More than 1,200 crosses have been removed and several churches have been completely demolished by government forces in the Zhejiang province, which is commonly referred to as "China's Jerusalem" due to its large Christian population. Reuters

Authorities in the eastern Chinese province of Zhejiang have detained two Protestant preachers after they refused to submit to a government order demanding they remove all visible crosses from their church buildings.

Radio Free Asia reports that Zhang Chongzhu "disappeared" three weeks ago while traveling home from Shanghai, while Zhang Zhi, a preacher from Pingyang county's Xianqiao Church, disappeared on September 7th.

The two pastors, who both remain under residential surveillance at an unknown location, are being held on suspicion of "gathering, stealing, buying and illegally providing state secrets" as well as "espionage."

"They are saying it's for gathering and leaking state secrets or some such thing," Pastor Zhang's wife told RFA.  

"Of course I haven't been allowed [to visit him]," she added. "If someone is held under residential surveillance, it seems that even their lawyer doesn't get to meet with them."

Zhang's wife also dismissed the allegations against her husband as "ridiculous."

"I think this is too ridiculous for words," she said. "But we are powerless to do anything; we can't sue the government," she said. "All we can do is pray."

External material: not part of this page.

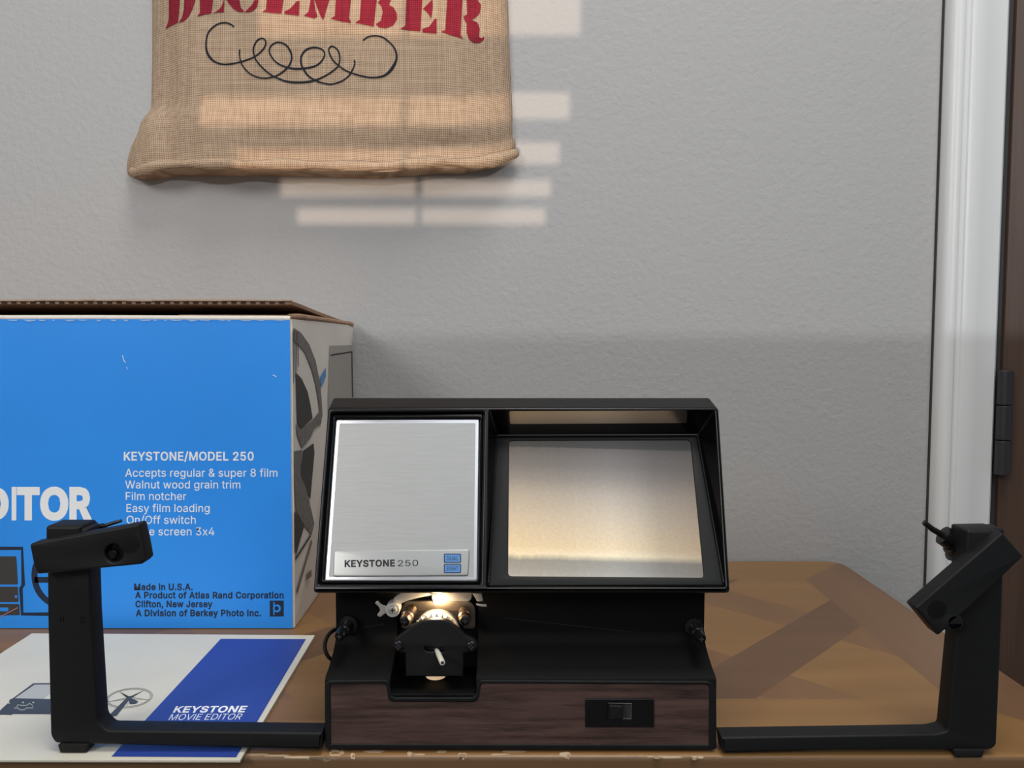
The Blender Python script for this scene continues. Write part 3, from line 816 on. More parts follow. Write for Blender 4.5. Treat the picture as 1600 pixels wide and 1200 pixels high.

The two men are among dozens detained amid an ongoing crackdown on Christians leaders who have actively fought the Communist government's efforts to remove crosses from church rooftops and reduce the presence of churches in the area.

Thus far, more than 1,200 crosses have been removed and several churches have been completely demolished by government forces in the Zhejiang province, which is commonly referred to as "China's Jerusalem" due to its large Christian population.

China is officially atheist but constitutionally guarantees religious freedom. However, the country's government has exhibited a growing discomfort with Christianity, whose followers are said to rival in number the 86 million members of the Communist Party.   

Amnesty International estimated last month that more than 230 protesters have been detained over the last year, and at least 23 people, many of them pastors, still remain in police custody.

In August, Zhang Kai, Christian lawyer who had been advising churches resisting government orders to remove crosses from church roofs, was detained by state police. Citing security concerns, police are currently keeping him under residential confinement, a tactic which allows them to detain dissidents in secret without trial or access to lawyers or family.

According to an Aug. 27 notice sent by the Wenzhou municipal police department to his family, Zhang is being held on suspicion of "gathering a crowd to disrupt public order," "spying" and illegally gathering, buying and supplying state secrets overseas."

"[Zhang] hasn't come back yet," the church member said. "There are a lot of people whose whereabouts we don't know. In all, there are 18 people [gone], and three of them were lawyers ... They are doing this to put pressure on the churches, but we won't cave in."